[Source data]

****

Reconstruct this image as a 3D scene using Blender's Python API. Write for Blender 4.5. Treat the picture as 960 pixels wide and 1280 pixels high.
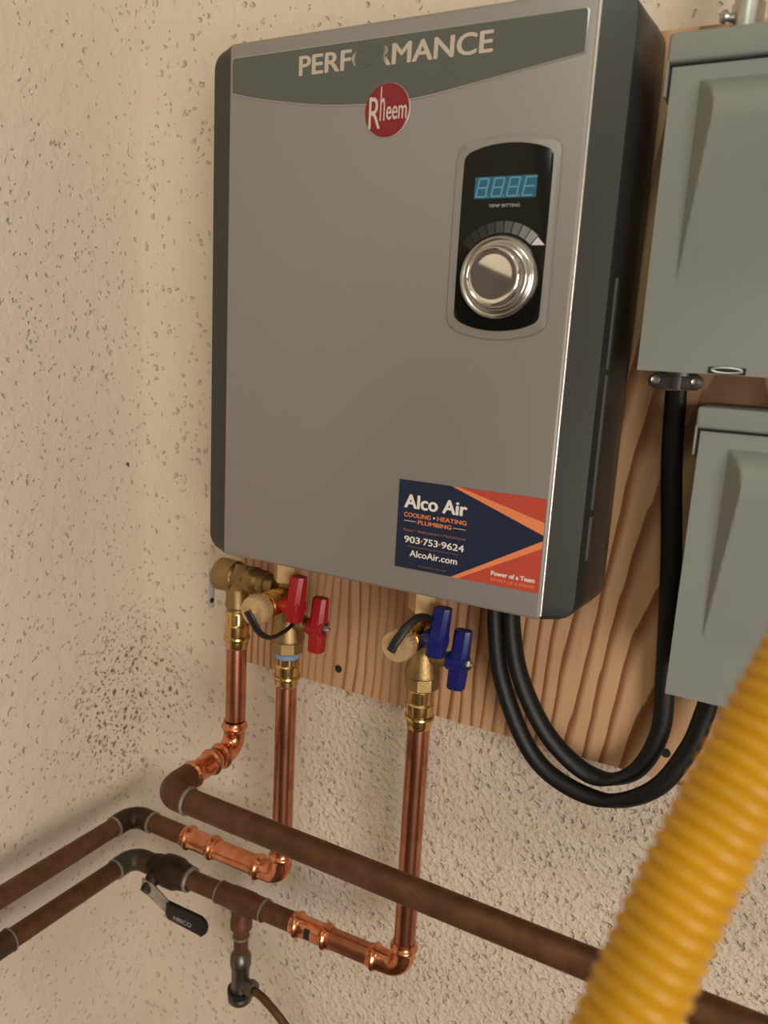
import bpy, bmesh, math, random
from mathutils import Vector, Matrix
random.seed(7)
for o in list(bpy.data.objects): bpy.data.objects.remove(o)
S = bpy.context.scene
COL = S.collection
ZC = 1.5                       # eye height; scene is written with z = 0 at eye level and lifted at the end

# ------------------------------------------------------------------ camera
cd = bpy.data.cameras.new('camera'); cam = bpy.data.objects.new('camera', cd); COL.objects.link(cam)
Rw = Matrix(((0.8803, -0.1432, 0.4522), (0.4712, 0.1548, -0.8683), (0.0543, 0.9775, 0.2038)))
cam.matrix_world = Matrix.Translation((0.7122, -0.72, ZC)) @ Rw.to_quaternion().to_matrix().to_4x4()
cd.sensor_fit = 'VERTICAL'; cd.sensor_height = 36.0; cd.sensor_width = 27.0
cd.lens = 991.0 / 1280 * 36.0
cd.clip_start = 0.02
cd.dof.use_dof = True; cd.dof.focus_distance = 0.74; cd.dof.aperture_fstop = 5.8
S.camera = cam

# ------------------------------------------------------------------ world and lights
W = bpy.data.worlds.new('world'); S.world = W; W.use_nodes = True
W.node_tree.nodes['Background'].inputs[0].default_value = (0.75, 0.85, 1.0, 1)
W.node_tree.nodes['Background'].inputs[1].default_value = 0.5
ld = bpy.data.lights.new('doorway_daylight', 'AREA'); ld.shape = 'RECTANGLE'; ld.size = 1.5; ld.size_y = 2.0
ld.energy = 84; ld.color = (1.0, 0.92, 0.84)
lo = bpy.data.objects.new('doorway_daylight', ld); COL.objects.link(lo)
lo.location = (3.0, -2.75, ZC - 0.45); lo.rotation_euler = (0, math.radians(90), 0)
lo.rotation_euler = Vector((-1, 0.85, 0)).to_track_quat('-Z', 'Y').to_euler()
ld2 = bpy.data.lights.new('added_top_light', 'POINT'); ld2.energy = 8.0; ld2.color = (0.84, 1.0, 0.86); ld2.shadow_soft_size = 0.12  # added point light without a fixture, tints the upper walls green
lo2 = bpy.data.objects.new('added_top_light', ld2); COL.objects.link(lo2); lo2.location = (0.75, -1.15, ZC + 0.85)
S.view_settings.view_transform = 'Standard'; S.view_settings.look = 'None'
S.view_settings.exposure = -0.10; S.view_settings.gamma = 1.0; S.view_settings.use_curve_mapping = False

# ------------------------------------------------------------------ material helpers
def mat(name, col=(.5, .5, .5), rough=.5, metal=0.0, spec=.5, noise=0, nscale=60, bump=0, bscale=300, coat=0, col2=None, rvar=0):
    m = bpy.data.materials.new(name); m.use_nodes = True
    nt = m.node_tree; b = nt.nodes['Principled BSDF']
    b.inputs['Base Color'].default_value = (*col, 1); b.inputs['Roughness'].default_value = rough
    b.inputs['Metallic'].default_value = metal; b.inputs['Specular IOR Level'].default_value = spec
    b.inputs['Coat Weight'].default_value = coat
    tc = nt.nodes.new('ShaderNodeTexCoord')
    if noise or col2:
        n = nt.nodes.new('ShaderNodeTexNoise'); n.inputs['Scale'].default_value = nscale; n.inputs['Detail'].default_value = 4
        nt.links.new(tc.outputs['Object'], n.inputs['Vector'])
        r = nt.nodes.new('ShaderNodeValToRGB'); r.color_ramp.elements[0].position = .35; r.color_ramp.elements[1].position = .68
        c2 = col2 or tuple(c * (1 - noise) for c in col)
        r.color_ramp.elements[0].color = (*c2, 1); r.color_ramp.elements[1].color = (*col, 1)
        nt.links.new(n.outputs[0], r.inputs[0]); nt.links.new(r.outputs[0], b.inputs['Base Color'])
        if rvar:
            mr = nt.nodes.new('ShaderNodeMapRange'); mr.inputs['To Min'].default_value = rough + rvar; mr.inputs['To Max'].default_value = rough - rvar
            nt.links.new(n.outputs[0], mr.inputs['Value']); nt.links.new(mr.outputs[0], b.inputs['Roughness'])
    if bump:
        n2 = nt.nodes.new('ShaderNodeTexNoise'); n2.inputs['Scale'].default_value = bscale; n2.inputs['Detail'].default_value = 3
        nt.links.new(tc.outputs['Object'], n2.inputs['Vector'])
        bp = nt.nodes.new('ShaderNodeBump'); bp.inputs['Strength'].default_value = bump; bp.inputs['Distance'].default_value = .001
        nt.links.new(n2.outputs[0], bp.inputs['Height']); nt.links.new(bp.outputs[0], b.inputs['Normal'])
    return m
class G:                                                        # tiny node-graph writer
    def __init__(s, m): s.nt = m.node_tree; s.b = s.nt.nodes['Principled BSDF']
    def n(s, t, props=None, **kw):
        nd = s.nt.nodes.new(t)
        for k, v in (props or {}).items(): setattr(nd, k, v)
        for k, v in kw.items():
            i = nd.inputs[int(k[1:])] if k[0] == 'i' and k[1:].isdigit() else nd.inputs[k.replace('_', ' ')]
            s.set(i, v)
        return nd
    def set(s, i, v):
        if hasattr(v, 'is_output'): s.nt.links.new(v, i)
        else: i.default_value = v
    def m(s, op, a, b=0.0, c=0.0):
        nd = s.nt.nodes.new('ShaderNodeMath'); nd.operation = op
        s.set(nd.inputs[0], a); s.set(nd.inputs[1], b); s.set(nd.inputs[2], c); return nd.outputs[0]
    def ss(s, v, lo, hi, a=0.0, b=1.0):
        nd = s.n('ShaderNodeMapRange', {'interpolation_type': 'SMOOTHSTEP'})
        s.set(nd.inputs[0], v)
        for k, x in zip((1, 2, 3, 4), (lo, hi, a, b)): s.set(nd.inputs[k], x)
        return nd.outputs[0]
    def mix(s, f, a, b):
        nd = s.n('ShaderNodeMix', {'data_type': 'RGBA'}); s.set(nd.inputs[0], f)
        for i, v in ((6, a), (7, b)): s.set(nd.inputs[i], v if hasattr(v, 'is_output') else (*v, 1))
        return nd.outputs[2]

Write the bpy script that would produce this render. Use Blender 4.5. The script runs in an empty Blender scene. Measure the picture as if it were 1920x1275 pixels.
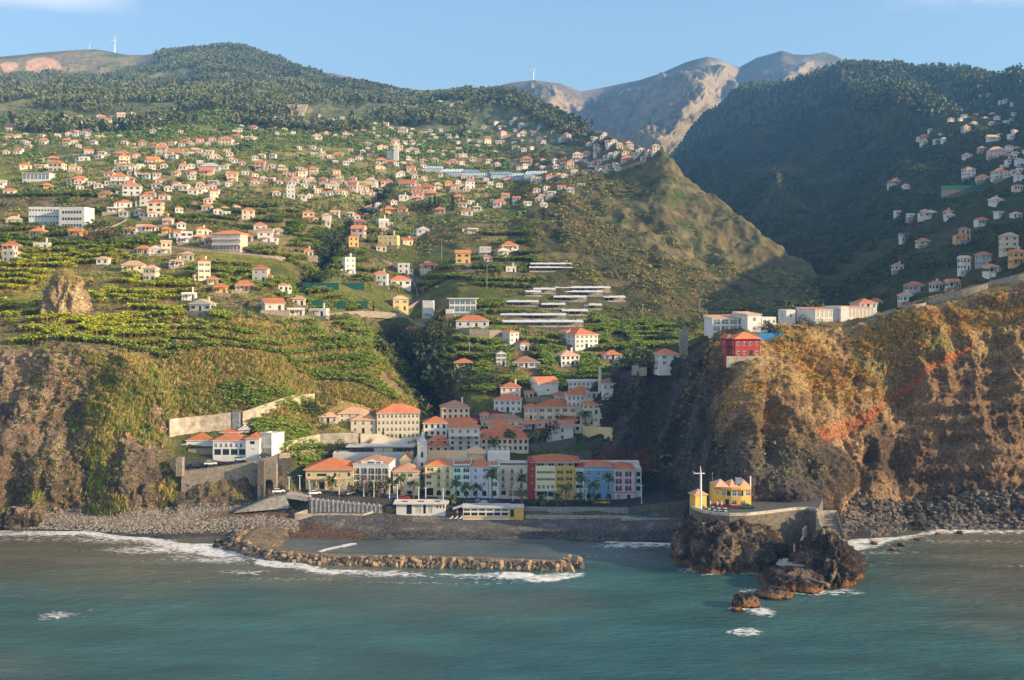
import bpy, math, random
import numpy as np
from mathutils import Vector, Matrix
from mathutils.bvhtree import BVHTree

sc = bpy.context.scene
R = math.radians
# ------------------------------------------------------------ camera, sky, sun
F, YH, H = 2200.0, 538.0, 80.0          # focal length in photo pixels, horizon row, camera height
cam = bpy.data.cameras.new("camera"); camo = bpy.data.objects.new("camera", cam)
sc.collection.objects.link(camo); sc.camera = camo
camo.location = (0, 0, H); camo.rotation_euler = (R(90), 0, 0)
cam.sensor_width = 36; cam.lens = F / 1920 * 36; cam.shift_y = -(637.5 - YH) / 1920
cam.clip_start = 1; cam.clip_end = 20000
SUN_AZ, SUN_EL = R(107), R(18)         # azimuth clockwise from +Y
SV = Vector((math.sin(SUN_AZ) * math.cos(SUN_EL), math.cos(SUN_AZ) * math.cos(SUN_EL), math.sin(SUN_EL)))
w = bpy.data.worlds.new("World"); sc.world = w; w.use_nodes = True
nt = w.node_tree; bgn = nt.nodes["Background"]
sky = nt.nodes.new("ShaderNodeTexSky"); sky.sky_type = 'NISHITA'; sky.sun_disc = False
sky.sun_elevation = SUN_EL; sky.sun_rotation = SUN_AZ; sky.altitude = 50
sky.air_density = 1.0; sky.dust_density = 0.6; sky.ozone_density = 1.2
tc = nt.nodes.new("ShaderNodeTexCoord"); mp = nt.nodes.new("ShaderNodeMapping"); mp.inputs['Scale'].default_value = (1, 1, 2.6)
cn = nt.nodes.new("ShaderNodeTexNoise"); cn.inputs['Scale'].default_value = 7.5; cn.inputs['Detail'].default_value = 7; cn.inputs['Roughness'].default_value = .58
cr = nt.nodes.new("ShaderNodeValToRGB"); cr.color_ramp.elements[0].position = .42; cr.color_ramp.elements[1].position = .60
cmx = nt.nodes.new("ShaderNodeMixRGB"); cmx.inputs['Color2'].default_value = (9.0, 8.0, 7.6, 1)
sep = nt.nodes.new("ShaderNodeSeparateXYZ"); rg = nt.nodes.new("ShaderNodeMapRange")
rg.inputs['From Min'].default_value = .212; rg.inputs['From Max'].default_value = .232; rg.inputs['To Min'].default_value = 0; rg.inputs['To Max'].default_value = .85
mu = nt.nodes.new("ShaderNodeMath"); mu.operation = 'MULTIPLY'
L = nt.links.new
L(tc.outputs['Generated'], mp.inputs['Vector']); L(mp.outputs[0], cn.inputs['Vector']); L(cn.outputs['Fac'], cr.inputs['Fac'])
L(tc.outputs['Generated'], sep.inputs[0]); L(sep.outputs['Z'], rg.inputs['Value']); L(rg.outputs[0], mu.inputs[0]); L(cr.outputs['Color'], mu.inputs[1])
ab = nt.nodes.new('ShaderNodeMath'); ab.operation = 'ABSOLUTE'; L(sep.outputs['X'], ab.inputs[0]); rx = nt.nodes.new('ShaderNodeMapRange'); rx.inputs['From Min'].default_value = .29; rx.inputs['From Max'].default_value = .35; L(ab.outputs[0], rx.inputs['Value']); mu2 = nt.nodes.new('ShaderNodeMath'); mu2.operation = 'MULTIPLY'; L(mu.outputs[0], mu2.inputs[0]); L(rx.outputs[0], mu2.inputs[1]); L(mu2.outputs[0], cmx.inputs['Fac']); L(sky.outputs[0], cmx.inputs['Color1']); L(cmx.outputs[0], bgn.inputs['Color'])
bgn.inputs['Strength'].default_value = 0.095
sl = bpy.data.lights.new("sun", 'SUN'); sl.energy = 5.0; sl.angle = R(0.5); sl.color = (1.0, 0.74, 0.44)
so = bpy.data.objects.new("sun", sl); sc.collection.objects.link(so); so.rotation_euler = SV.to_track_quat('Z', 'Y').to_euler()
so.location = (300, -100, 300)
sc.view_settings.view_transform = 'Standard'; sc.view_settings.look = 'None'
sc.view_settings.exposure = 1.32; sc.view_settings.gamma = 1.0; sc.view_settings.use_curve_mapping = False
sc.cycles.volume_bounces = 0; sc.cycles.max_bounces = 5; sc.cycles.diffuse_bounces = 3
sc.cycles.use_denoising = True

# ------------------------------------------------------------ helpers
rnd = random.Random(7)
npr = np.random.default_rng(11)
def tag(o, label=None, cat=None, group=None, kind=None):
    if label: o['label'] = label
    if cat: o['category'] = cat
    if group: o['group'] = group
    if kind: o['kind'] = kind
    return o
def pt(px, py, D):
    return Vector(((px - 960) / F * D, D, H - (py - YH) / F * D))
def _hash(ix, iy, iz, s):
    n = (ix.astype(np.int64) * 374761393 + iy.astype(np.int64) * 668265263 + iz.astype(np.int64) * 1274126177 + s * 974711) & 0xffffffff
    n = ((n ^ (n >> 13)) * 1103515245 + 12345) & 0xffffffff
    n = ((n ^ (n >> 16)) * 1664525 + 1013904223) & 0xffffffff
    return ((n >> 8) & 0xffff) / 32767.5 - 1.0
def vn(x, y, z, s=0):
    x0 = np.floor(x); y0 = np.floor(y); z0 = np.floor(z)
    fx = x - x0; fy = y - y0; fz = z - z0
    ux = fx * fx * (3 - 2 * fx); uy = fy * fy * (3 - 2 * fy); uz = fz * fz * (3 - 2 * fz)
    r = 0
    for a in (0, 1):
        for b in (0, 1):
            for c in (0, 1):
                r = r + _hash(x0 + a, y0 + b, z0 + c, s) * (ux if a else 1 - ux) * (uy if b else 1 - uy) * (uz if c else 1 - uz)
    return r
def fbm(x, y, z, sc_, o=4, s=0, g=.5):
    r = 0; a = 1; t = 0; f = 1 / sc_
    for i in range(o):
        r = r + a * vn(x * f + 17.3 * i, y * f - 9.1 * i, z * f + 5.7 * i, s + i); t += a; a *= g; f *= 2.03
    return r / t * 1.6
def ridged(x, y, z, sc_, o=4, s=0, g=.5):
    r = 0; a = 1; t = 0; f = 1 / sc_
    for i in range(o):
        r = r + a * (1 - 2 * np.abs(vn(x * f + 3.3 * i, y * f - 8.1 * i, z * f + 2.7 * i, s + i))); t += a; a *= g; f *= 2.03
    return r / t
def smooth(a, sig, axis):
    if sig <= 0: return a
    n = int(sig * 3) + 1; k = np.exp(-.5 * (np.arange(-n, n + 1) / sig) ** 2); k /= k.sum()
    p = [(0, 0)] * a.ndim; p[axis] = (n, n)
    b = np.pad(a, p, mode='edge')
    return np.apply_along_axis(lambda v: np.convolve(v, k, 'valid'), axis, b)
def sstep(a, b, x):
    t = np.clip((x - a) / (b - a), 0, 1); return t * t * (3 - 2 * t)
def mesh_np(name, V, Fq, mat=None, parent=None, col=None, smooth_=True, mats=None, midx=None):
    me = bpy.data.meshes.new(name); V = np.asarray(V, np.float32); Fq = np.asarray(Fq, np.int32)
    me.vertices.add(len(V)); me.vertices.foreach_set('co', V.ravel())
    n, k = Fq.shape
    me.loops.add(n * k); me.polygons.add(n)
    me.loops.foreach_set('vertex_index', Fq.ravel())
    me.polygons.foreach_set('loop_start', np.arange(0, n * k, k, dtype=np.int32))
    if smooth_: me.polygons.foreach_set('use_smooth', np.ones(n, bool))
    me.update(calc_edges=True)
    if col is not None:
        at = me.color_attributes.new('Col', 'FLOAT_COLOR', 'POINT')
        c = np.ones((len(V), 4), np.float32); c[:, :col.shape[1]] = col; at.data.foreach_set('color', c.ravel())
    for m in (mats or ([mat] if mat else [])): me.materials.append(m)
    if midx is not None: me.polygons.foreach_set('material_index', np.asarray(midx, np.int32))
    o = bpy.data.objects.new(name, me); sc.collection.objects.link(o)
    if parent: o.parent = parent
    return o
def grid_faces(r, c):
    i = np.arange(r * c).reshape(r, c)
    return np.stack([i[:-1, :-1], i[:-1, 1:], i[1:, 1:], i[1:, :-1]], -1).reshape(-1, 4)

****

## Your goal
Print the data above verbatim from the first line through the line holding "lifted at the end", leaving every picture out.

## Result for this task
Reconstruct this image as a 3D scene using Blender's Python API. Write for Blender 4.5. Treat the picture as 960 pixels wide and 1280 pixels high.
import bpy, bmesh, math, random
from mathutils import Vector, Matrix
random.seed(7)
for o in list(bpy.data.objects): bpy.data.objects.remove(o)
S = bpy.context.scene
COL = S.collection
ZC = 1.5                       # eye height; scene is written with z = 0 at eye level and lifted at the end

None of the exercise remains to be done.